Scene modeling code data
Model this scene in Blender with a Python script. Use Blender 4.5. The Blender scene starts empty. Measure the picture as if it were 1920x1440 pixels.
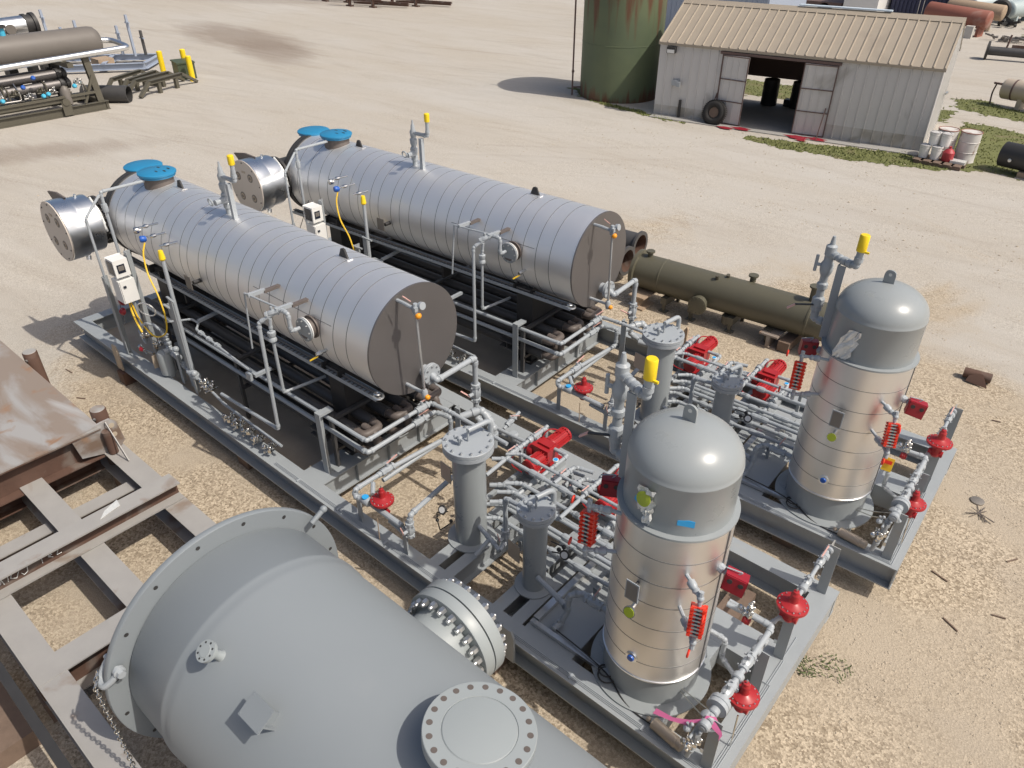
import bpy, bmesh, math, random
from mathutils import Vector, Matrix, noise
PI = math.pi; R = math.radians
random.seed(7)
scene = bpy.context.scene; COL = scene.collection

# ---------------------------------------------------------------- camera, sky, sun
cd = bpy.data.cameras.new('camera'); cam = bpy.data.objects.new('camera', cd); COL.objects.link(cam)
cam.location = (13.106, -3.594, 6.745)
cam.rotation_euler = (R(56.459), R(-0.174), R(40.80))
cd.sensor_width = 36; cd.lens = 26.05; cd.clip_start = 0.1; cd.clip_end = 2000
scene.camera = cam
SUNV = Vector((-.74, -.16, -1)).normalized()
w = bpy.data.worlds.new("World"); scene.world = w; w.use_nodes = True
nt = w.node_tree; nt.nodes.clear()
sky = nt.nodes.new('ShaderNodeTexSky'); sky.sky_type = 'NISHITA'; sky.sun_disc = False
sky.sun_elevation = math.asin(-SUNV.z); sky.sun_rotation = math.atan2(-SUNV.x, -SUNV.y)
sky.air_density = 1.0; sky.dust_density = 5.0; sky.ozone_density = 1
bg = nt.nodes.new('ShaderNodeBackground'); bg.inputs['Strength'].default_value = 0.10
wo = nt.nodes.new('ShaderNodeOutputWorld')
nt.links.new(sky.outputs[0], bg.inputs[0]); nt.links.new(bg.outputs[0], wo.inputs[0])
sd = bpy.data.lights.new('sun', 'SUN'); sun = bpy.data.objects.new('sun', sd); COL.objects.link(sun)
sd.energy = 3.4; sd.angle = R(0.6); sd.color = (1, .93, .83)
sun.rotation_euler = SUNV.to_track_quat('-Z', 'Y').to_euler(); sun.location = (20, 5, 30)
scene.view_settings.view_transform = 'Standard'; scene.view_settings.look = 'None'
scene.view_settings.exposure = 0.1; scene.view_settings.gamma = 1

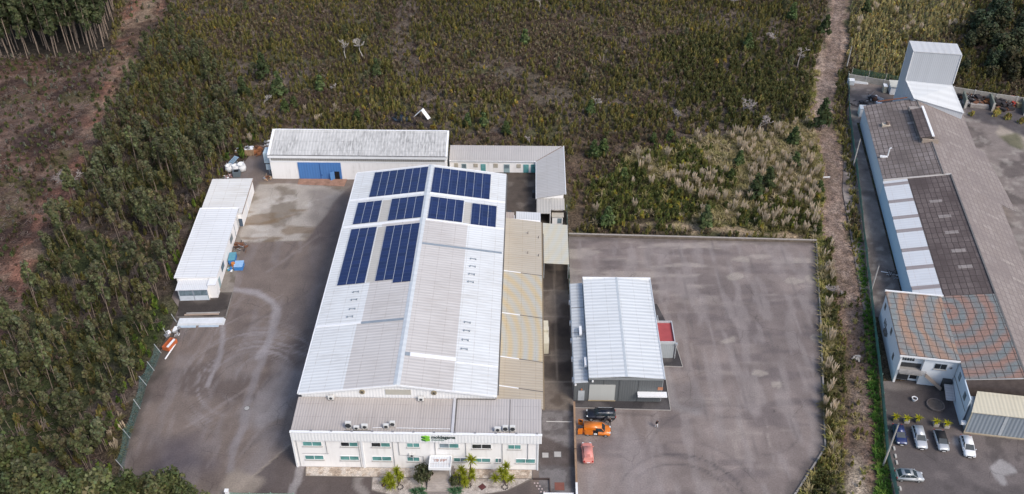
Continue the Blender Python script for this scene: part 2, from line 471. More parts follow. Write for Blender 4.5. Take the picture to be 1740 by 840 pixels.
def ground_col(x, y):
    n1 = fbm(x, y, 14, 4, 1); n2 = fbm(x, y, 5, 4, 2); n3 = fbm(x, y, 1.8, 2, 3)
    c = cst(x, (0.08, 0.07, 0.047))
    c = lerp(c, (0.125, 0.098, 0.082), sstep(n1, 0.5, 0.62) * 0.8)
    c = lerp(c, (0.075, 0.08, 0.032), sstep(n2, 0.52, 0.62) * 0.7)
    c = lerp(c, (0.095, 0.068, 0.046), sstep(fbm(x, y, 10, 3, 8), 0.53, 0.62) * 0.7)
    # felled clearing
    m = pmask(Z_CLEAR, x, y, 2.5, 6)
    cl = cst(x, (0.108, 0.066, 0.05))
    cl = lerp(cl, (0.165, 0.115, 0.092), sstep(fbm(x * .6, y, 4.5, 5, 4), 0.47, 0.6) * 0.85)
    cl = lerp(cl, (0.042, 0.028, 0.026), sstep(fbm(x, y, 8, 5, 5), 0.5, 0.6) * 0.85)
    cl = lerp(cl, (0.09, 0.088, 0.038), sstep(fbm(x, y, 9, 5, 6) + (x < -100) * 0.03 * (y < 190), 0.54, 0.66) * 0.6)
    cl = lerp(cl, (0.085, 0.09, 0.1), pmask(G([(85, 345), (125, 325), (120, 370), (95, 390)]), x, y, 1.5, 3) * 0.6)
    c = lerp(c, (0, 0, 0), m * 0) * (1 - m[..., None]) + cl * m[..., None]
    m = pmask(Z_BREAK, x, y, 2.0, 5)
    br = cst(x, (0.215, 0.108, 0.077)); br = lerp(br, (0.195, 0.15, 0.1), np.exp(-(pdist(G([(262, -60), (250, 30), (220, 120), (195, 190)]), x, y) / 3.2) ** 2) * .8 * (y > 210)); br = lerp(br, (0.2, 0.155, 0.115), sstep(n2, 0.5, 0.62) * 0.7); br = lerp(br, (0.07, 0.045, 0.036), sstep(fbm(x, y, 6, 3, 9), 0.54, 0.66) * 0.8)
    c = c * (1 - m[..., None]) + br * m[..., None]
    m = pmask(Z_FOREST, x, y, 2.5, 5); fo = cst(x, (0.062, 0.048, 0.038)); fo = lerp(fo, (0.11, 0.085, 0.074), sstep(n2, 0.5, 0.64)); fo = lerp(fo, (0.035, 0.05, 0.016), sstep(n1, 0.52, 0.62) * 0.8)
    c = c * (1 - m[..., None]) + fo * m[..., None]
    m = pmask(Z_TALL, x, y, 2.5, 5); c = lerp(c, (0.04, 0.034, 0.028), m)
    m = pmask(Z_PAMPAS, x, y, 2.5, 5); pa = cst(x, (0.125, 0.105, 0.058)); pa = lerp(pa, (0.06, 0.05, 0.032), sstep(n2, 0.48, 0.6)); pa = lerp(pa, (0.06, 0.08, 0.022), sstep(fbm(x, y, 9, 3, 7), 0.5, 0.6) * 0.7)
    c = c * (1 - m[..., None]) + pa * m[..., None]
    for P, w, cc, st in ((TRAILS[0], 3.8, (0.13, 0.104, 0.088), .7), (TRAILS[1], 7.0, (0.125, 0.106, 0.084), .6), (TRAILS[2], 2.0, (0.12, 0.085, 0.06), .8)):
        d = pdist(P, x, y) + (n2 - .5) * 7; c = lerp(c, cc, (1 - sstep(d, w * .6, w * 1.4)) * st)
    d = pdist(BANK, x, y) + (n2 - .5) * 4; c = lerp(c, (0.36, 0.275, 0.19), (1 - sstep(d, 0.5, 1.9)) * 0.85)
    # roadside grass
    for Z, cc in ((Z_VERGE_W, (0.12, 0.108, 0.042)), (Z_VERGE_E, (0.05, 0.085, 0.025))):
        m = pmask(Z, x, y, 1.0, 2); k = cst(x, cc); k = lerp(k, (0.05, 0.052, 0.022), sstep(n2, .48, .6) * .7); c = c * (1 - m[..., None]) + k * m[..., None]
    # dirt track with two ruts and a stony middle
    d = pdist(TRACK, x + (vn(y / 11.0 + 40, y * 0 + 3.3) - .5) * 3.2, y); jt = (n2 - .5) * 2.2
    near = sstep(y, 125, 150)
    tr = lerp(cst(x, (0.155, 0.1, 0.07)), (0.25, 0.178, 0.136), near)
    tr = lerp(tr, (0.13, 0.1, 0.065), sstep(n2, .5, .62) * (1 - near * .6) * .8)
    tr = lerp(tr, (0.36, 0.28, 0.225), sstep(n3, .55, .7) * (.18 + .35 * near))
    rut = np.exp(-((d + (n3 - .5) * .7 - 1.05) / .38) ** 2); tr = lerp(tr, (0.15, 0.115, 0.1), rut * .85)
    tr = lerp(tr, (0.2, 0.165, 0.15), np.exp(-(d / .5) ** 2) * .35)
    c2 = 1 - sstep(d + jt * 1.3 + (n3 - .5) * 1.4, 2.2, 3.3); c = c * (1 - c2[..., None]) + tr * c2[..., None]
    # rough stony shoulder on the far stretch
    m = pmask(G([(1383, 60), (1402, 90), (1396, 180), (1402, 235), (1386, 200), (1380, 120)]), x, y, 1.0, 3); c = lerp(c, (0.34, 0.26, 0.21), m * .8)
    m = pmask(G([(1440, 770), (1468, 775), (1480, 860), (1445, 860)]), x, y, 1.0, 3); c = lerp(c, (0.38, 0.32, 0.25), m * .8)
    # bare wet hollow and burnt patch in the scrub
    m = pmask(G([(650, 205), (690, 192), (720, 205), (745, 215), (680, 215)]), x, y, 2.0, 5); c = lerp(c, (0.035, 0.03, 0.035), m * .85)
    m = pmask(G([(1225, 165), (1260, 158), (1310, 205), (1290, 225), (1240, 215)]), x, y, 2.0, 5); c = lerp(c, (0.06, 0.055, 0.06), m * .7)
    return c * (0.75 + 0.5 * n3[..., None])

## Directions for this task
Please reproduce, word for word, every line from the first line of the records above through the line containing "scene.view_settings.exposure = 0.1;", and leave out the pictures.

## Correct output
Model this scene in Blender with a Python script. Use Blender 4.5. The Blender scene starts empty. Measure the picture as if it were 1920x1440 pixels.
import bpy, bmesh, math, random
from mathutils import Vector, Matrix, noise
PI = math.pi; R = math.radians
random.seed(7)
scene = bpy.context.scene; COL = scene.collection

# ---------------------------------------------------------------- camera, sky, sun
cd = bpy.data.cameras.new('camera'); cam = bpy.data.objects.new('camera', cd); COL.objects.link(cam)
cam.location = (13.106, -3.594, 6.745)
cam.rotation_euler = (R(56.459), R(-0.174), R(40.80))
cd.sensor_width = 36; cd.lens = 26.05; cd.clip_start = 0.1; cd.clip_end = 2000
scene.camera = cam
SUNV = Vector((-.74, -.16, -1)).normalized()
w = bpy.data.worlds.new("World"); scene.world = w; w.use_nodes = True
nt = w.node_tree; nt.nodes.clear()
sky = nt.nodes.new('ShaderNodeTexSky'); sky.sky_type = 'NISHITA'; sky.sun_disc = False
sky.sun_elevation = math.asin(-SUNV.z); sky.sun_rotation = math.atan2(-SUNV.x, -SUNV.y)
sky.air_density = 1.0; sky.dust_density = 5.0; sky.ozone_density = 1
bg = nt.nodes.new('ShaderNodeBackground'); bg.inputs['Strength'].default_value = 0.10
wo = nt.nodes.new('ShaderNodeOutputWorld')
nt.links.new(sky.outputs[0], bg.inputs[0]); nt.links.new(bg.outputs[0], wo.inputs[0])
sd = bpy.data.lights.new('sun', 'SUN'); sun = bpy.data.objects.new('sun', sd); COL.objects.link(sun)
sd.energy = 3.4; sd.angle = R(0.6); sd.color = (1, .93, .83)
sun.rotation_euler = SUNV.to_track_quat('-Z', 'Y').to_euler(); sun.location = (20, 5, 30)
scene.view_settings.view_transform = 'Standard'; scene.view_settings.look = 'None'
scene.view_settings.exposure = 0.1; scene.view_settings.gamma = 1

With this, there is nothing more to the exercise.